Dalam hal harga karbon di pasar karbon lebih rendah dari Rp 30 per kilogram karbon dioksida ekuivalen atau satuan yang setara, tarif pajak karbon ditetapkan sebesar paling rendah Rp 30 dan terutang pada saat:
- pembelian barang yang mengandung karbon;
- pada akhir periode tahun kalendar dari aktivitas menghasilkan emisi karbon dalam jumlah tertentu; atau
- saat lain yang diatur lebih lanjut dengan atau berdasarkan Peraturan Pemerintah.
Sebenarnya Pajak Karbon tersebut sudah akan dicanangkan sejak tahun 2021, sesuai dengan Undang-Undang Nomor 7 Tahun 2021 tentang Harmonisasi Peraturan Perpajakan (HPP) pada bulan April tahun 2021. Namun Pajak Karbon ditunda hingga ditargetkan akan berfungsi di tahun 2025 nanti.

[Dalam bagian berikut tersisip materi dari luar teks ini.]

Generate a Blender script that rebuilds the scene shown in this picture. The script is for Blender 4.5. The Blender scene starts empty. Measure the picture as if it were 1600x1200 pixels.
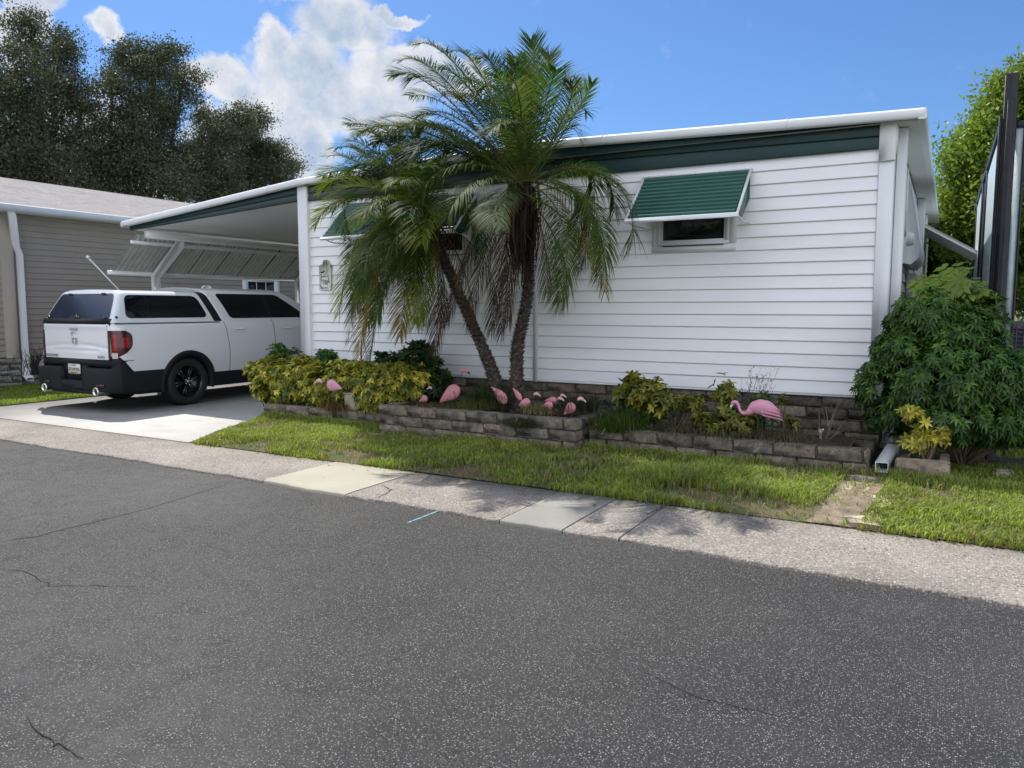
import bpy, math, random
import numpy as np
from mathutils import Vector
random.seed(7); rng = np.random.default_rng(7)
sc = bpy.context.scene
C = bpy.data.collections.new("scene"); sc.collection.children.link(C)
R = math.radians
# ------------------------------------------------------------------ camera
FPX = 1202.; CH = 1.56; YAW = R(29.5); PIT = math.atan(119/FPX)
cam = bpy.data.cameras.new("camera"); co = bpy.data.objects.new("camera", cam); C.objects.link(co)
cam.sensor_width = 36; cam.lens = 36*FPX/1600; cam.clip_end = 3000; cam.clip_start = .05
co.location = (0, 0, CH); co.rotation_euler = (R(90)-PIT, 0, YAW); sc.camera = co
# ------------------------------------------------------------------ world: sky with clouds, sun
SUN = Vector((-.6, .42, 1.0)).normalized()
w = bpy.data.worlds.new("World"); sc.world = w; w.use_nodes = True
def ray(px, py):
    x = (px-800)/FPX; y = -(py-600)/FPX
    c, s = math.cos(PIT), math.sin(PIT); f = c+y*s; u = y*c-s
    return (x*math.cos(YAW)-f*math.sin(YAW), x*math.sin(YAW)+f*math.cos(YAW), u)
def G(px, py, z=0):
    r = ray(px, py); t = (z-CH)/r[2]; return Vector((r[0]*t, r[1]*t, z))
def WY(px, py, Y):
    r = ray(px, py); t = Y/r[1]; return Vector((r[0]*t, Y, CH+r[2]*t))
def WX(px, py, X):
    r = ray(px, py); t = X/r[0]; return Vector((X, r[1]*t, CH+r[2]*t))
class NT:
    def __init__(s, nt): s.nt = nt; s.L = nt.links
    def n(s, t, **k):
        nd = s.nt.nodes.new(t)
        for a, b in k.items(): setattr(nd, a, b)
        return nd
    def val(s, sock, v):
        if hasattr(v, 'is_linked') or isinstance(v, bpy.types.NodeSocket): s.L.new(v, sock)
        else: sock.default_value = v
    def m(s, op, a, b=None, c=None, clamp=False):
        nd = s.n('ShaderNodeMath', operation=op, use_clamp=clamp)
        s.val(nd.inputs[0], a)
        if b is not None: s.val(nd.inputs[1], b)
        if c is not None: s.val(nd.inputs[2], c)
        return nd.outputs[0]
    def mr(s, v, a, b, c=0., d=1., smooth=False):
        nd = s.n('ShaderNodeMapRange', interpolation_type='SMOOTHSTEP' if smooth else 'LINEAR')
        s.val(nd.inputs[0], v)
        for i, q in enumerate((a, b, c, d)): nd.inputs[i+1].default_value = q
        return nd.outputs[0]
    def noise(s, vec, scale, detail=3, rough=.55, dist=0):
        nd = s.n('ShaderNodeTexNoise'); s.L.new(vec, nd.inputs['Vector'])
        nd.inputs['Scale'].default_value = scale; nd.inputs['Detail'].default_value = detail
        nd.inputs['Roughness'].default_value = rough; nd.inputs['Distortion'].default_value = dist
        return nd
    def vor(s, vec, scale, feature='F1', rnd=1):
        nd = s.n('ShaderNodeTexVoronoi', feature=feature); s.L.new(vec, nd.inputs['Vector'])
        nd.inputs['Scale'].default_value = scale; nd.inputs['Randomness'].default_value = rnd
        return nd
    def mix(s, f, a, b, blend='MIX'):
        nd = s.n('ShaderNodeMix', data_type='RGBA', blend_type=blend)
        s.val(nd.inputs[0], f)
        for i, q in ((6, a), (7, b)):
            if isinstance(q, (tuple, list)): nd.inputs[i].default_value = (*q[:3], 1)
            else: s.L.new(q, nd.inputs[i])
        return nd.outputs[2]
def build_world():
    T = NT(w.node_tree); w.node_tree.nodes.clear()
    sky = T.n('ShaderNodeTexSky', sky_type='NISHITA'); sky.sun_disc = False
    sky.sun_elevation = math.asin(SUN.z); sky.sun_rotation = math.atan2(SUN.x, SUN.y)
    sky.air_density = 1.0; sky.dust_density = .6; sky.ozone_density = 2.6; sky.altitude = 0
    tc = T.n('ShaderNodeTexCoord'); g = tc.outputs['Generated']
    sep = T.n('ShaderNodeSeparateXYZ'); T.L.new(g, sep.inputs[0]); x, y, z = sep.outputs
    az = T.m('ARCTAN2', x, y); el = T.m('ARCSINE', z)
    n1 = T.noise(g, 5, 6, .6); n2 = T.noise(g, 13, 7, .62)
    warp = T.n('ShaderNodeSeparateColor'); T.L.new(n1.outputs['Color'], warp.inputs[0])
    warp2 = T.n('ShaderNodeSeparateColor'); T.L.new(n2.outputs['Color'], warp2.inputs[0])
    azw = T.m('ADD', az, T.m('ADD', T.m('MULTIPLY_ADD', warp.outputs[0], .14, -.07), T.m('MULTIPLY_ADD', warp2.outputs[0], .06, -.03)))
    elw = T.m('ADD', el, T.m('ADD', T.m('MULTIPLY_ADD', warp.outputs[1], .12, -.06), T.m('MULTIPLY_ADD', warp2.outputs[1], .06, -.03)))
    blobs = [(470, 105, 100, 60), (425, 62, 34, 42), (360, 120, 70, 45), (545, 45, 95, 50), (625, 115, 95, 45), (560, 165, 110, 60), (430, 190, 85, 75),
             (505, 150, 90, 80), (490, 240, 50, 50), (20, 8, 60, 45), (160, 75, 34, 26), (20, 80, 45, 80), (330, 215, 60, 60), (700, 120, 60, 40), (640, 30, 45, 14),
             (180, 190, 60, 50), (100, 230, 90, 50), (500, -40, 160, 60), (250, 320, 260, 30), (-150, 60, 120, 100), (-400, 200, 200, 90)]
    d = None
    for bx, by, rx, ry in blobs:
        r0 = Vector(ray(bx, by)).normalized(); a0 = math.atan2(r0.x, r0.y); e0 = math.asin(r0.z)
        r1 = Vector(ray(bx+rx, by)).normalized(); ra = abs(math.atan2(r1.x, r1.y)-a0)
        r2 = Vector(ray(bx, by-ry)).normalized(); re = abs(math.asin(r2.z)-e0)
        da = T.m('DIVIDE', T.m('SUBTRACT', azw, a0), ra); de = T.m('DIVIDE', T.m('SUBTRACT', elw, e0), re)
        q = T.m('SUBTRACT', 1.0, T.m('ADD', T.m('MULTIPLY', da, da), T.m('MULTIPLY', de, de)))
        q = T.m('MAXIMUM', q, -1.0)
        d = q if d is None else T.m('MAXIMUM', d, q)
    # added unseen clouds, dense behind the camera to fill the shaded wall, kept out of the clear part to the right
    n3 = T.noise(g, 2.2, 7, .6)
    back = T.mr(y, .35, -.2, 0, 1)
    oth = T.m('MULTIPLY_ADD', T.m('MULTIPLY', T.m('SUBTRACT', n3.outputs[0], .40), back), 6., -.3)
    d = T.m('MAXIMUM', d, oth)
    n4 = T.noise(g, 22, 8, .65)
    dd = T.m('ADD', d, T.m('MULTIPLY_ADD', n4.outputs[0], 1.3, -.72))
    alpha = T.mr(dd, -.25, .55, 0, 1, True)
    alpha = T.m('MULTIPLY', alpha, .96)
    # billow shading: density sampled a little toward the sun
    vm = T.n('ShaderNodeVectorMath', operation='ADD'); T.L.new(g, vm.inputs[0]); vm.inputs[1].default_value = (-.02, .0, .045)
    n5 = T.noise(vm.outputs[0], 13, 7, .62); n6 = T.noise(g, 3.3, 3, .5)
    relief = T.m('MULTIPLY', T.m('SUBTRACT', n2.outputs[0], n5.outputs[0]), 2.6)
    core = T.mr(d, .35, 1.0, 0, .55, True)
    sh = T.m('SUBTRACT', T.m('ADD', .86, relief), T.m('MULTIPLY', core, T.mr(n6.outputs[0], .3, .7, .25, 1.3)), clamp=True)
    ccol = T.mix(sh, (1.25, 1.55, 2.0), (2.4, 2.42, 2.5))
    ccol = T.mix(1.0, ccol, T.mix(T.mr(y, .25, -.5), (1, 1, 1), (2.6, 2.5, 2.42)), 'MULTIPLY')  # clouds behind the camera brightened to add fill light on the front wall
    skyc = T.mix(1.0, sky.outputs[0], (SKYM[0], SKYM[1], SKYM[2]), 'MULTIPLY')
    col = T.mix(alpha, skyc, ccol)
    bg = T.n('ShaderNodeBackground'); T.L.new(col, bg.inputs[0]); bg.inputs[1].default_value = SKY_STRENGTH
    o = T.n('ShaderNodeOutputWorld'); T.L.new(bg.outputs[0], o.inputs[0])
SKY_STRENGTH = .15; SKYM = (.185, .265, .365)
build_world()
sl = bpy.data.lights.new("sun", 'SUN'); sl.energy = 2.4; sl.angle = R(.53); sl.color = (1, .95, .87)
so = bpy.data.objects.new("sun", sl); C.objects.link(so); so.rotation_euler = SUN.to_track_quat('Z', 'Y').to_euler(); so.location = (-20, 12, 40)
sc.view_settings.view_transform = 'Standard'; sc.view_settings.look = 'None'; sc.view_settings.gamma = 1
sc.view_settings.exposure = 1.25
sc.cycles.max_bounces = 8; sc.cycles.transparent_max_bounces = 12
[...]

Lebih lanjut, berikut adalah perencanaan pelaksanaan Pengenaan Pajak Karbon di Indonesia dirancang untuk transisi energi trasisi yang adil dan berkelanjutan:
- Tahun 2021, dilakukan pengembangan mekanisme perdagangan karbon;
- Tahun 2022 sampai dengan 2024, diterapkan mekanisme pajak yang mendasarkan pada batas emisi untuk sektor pembangkit listrik terbatas pada Pembangkit Listrik Tenaga Uap (PLTU) batubara;
- Tahun 2025 dan seterusnya, implementasi perdagangan karbon secara penuh dan perluasan sektor pemajakan pajak karbon dengan penahapan sesuai kesiapan sektor terkait dengan memperhatikan antara lain kondisi ekonomi, kesiapan pelaku, dampak, dan skala.

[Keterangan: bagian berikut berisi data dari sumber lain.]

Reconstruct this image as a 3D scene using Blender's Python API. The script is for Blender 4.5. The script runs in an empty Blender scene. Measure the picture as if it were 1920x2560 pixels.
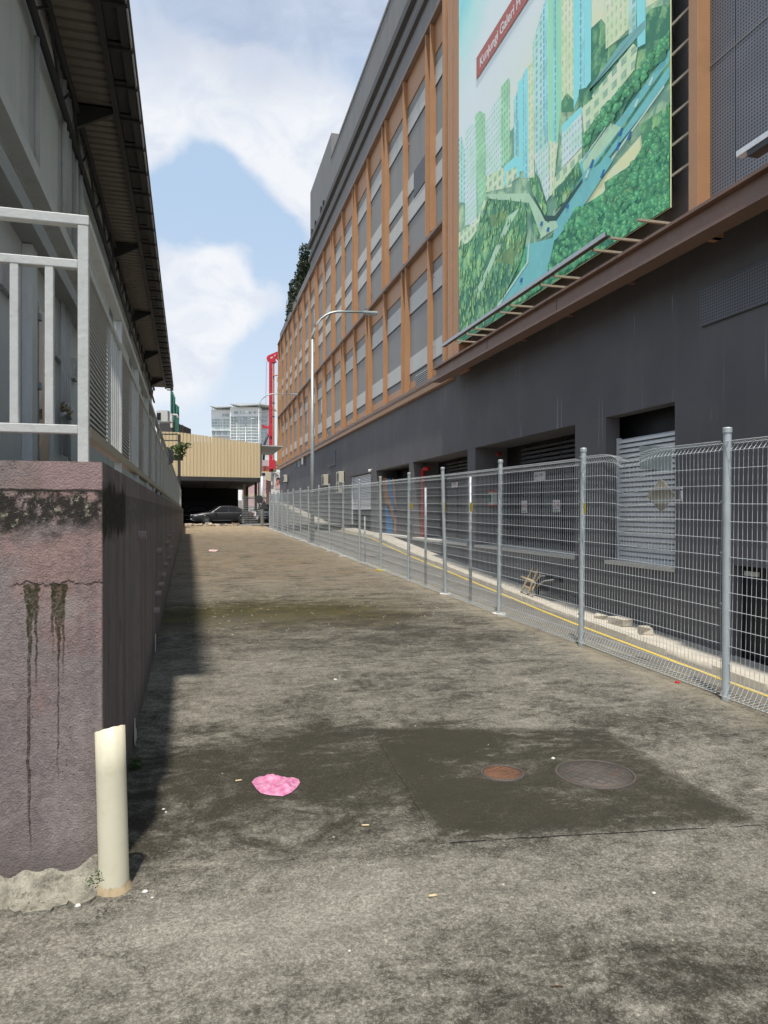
import bpy, math, random
from mathutils import Vector, Matrix
from mathutils import noise as mn
R = math.radians
rnd = random.Random(7)
scene = bpy.context.scene
col = scene.collection

# ------------------------------------------------------------------ camera
YAW = 14.65; F = 1775.0; EYE = 1.6
cam_data = bpy.data.cameras.new('camera'); cam = bpy.data.objects.new('camera', cam_data); col.objects.link(cam)
cam_data.sensor_fit = 'VERTICAL'; cam_data.sensor_height = 36.0; cam_data.lens = 36.0 * F / 2560.0
cam_data.clip_start = 0.05; cam_data.clip_end = 4000
cam.location = (0, 0, EYE); cam.rotation_euler = (R(90), 0, R(-YAW))
scene.camera = cam
cy_ = scene.cycles; cy_.max_bounces = 5; cy_.diffuse_bounces = 3; cy_.glossy_bounces = 2; cy_.transmission_bounces = 2; cy_.transparent_max_bounces = 4; cy_.use_adaptive_sampling = True; cy_.adaptive_threshold = 0.02
SY, CY = math.sin(R(YAW)), math.cos(R(YAW))

# ------------------------------------------------------------------ view, world, sun
vs = scene.view_settings
vs.view_transform = 'Standard'; vs.look = 'None'; vs.gamma = 1.0; vs.use_curve_mapping = False; vs.exposure = 0.92
SUN = Vector((0.11, 0.32, -1.0)).normalized()
world = bpy.data.worlds.new('World'); scene.world = world; world.use_nodes = True
sun_d = bpy.data.lights.new('sun', 'SUN'); sun_d.energy = 2.55; sun_d.angle = R(1.9); sun_d.color = (1.0, 0.94, 0.85)
sun_o = bpy.data.objects.new('sun', sun_d); col.objects.link(sun_o); sun_o.location = (-5, -15, 40)
sun_o.rotation_euler = SUN.to_track_quat('-Z', 'Y').to_euler()

# ------------------------------------------------------------------ pixel geometry (photo pixels -> real planes)
def ray(px, py):
    u = (px - 960) / F; v = (1280 - py) / F
    return Vector((SY + u * CY, CY - u * SY, v))
def onX(px, py, X): r = ray(px, py); t = X / r.x; return Vector((X, r.y * t, EYE + r.z * t))
def onY(px, py, Y): r = ray(px, py); t = Y / r.y; return Vector((r.x * t, Y, EYE + r.z * t))
def atD(px, py, d): r = ray(px, py); return Vector((r.x * d, r.y * d, EYE + r.z * d))
SL = 0.013
def onG(px, py):
    r = ray(px, py); t = EYE / (SL * r.y - r.z); return Vector((r.x * t, r.y * t, SL * r.y * t))
def gz(y): return SL * y

# ------------------------------------------------------------------ node helpers
class NT:
    def __init__(s, tree): s.t = tree; s.n = tree.nodes; s.l = tree.links
    def new(s, ty, **kw):
        n = s.n.new(ty)
        for k, v in kw.items(): setattr(n, k, v)
        return n
    def put(s, sock, v):
        if v is None: return
        if hasattr(v, 'is_linked') or isinstance(v, bpy.types.NodeSocket): s.l.new(v, sock)
        else:
            if isinstance(v, (tuple, list)) and len(v) == 3 and sock.type == 'RGBA': v = (*v, 1)
            sock.default_value = v
    def math(s, op, a, b=None, c=None, clamp=False):
        n = s.new('ShaderNodeMath', operation=op); n.use_clamp = clamp
        s.put(n.inputs[0], a); s.put(n.inputs[1], b); s.put(n.inputs[2], c); return n.outputs[0]
    def vmath(s, op, a, b=None):
        n = s.new('ShaderNodeVectorMath', operation=op); s.put(n.inputs[0], a); s.put(n.inputs[1], b)
        return n.outputs['Value'] if op in ('DOT_PRODUCT', 'LENGTH') else n.outputs[0]
    def mix(s, f, a, b, blend='MIX'):
        n = s.new('ShaderNodeMix', data_type='RGBA', blend_type=blend)
        s.put(n.inputs[0], f); s.put(n.inputs[6], a); s.put(n.inputs[7], b); return n.outputs[2]
    def noise(s, vec, scale, detail=4, rough=0.55, dist=0.0):
        n = s.new('ShaderNodeTexNoise'); s.put(n.inputs['Vector'], vec); s.put(n.inputs['Scale'], scale)
        s.put(n.inputs['Detail'], detail); s.put(n.inputs['Roughness'], rough); s.put(n.inputs['Distortion'], dist); return n.outputs[0]
    def voro(s, vec, scale, feature='F1'):
        n = s.new('ShaderNodeTexVoronoi', feature=feature); s.put(n.inputs['Vector'], vec); s.put(n.inputs['Scale'], scale); return n
    def ss(s, x, lo, hi):
        n = s.new('ShaderNodeMapRange', interpolation_type='SMOOTHSTEP'); s.put(n.inputs[0], x)
        n.inputs[1].default_value = lo; n.inputs[2].default_value = hi; n.inputs[3].default_value = 0; n.inputs[4].default_value = 1
        return n.outputs[0]
    def lin(s, x, lo, hi, a=0.0, b=1.0):
        n = s.new('ShaderNodeMapRange'); s.put(n.inputs[0], x); n.clamp = True
        n.inputs[1].default_value = lo; n.inputs[2].default_value = hi; n.inputs[3].default_value = a; n.inputs[4].default_value = b
        return n.outputs[0]
    def scalev(s, vec, sc):
        n = s.new('ShaderNodeMapping'); s.put(n.inputs[0], vec); n.inputs['Scale'].default_value = sc; return n.outputs[0]
    def xyz(s, vec): n = s.new('ShaderNodeSeparateXYZ'); s.put(n.inputs[0], vec); return n.outputs
    def comb(s, x, y, z): n = s.new('ShaderNodeCombineXYZ'); s.put(n.inputs[0], x); s.put(n.inputs[1], y); s.put(n.inputs[2], z); return n.outputs[0]
    def gauss(s, x, c, w):   # 1 at c falling to 0 at +-w
        return s.math('SUBTRACT', 1.0, s.ss(s.math('ABSOLUTE', s.math('SUBTRACT', x, c)), 0.0, w))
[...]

Pada saat ini, Pemerintah Indonesia masih merancang tata cara penghitungan, pemungutan, pembayaran, pelaporan, dan mekanisme pengenaan pajak karbon beserta perlakuan lainnya terkait pemenuhan kewajiban pajak karbon. Selain itu, pemerintah juga masih mempersiapkan cara untuk mengukur emisi karbon dan mensosialisasikan ke masyarakat, karena hal ini berhubungan erat dengan regulasi global dan peraturan nasional untuk menghitung CO2 di suatu negara.
Dibutuhkan perencanaan dan perhitungan yang matang agar dapat meminimalisir dampak negatif seperti inflasi dan potensi kenaikan harga BBM maupun listrik seiring dengan bertambahnya harga produksi, karena dalam penerapan pajak karbon nanti, pemerintah akan memfokuskan pajak karbon kepada sektor yang menghasilkan emisi gas rumah kaca, seperti contohnya PLTU Batubara sebagai penyumbang emisi teringgi.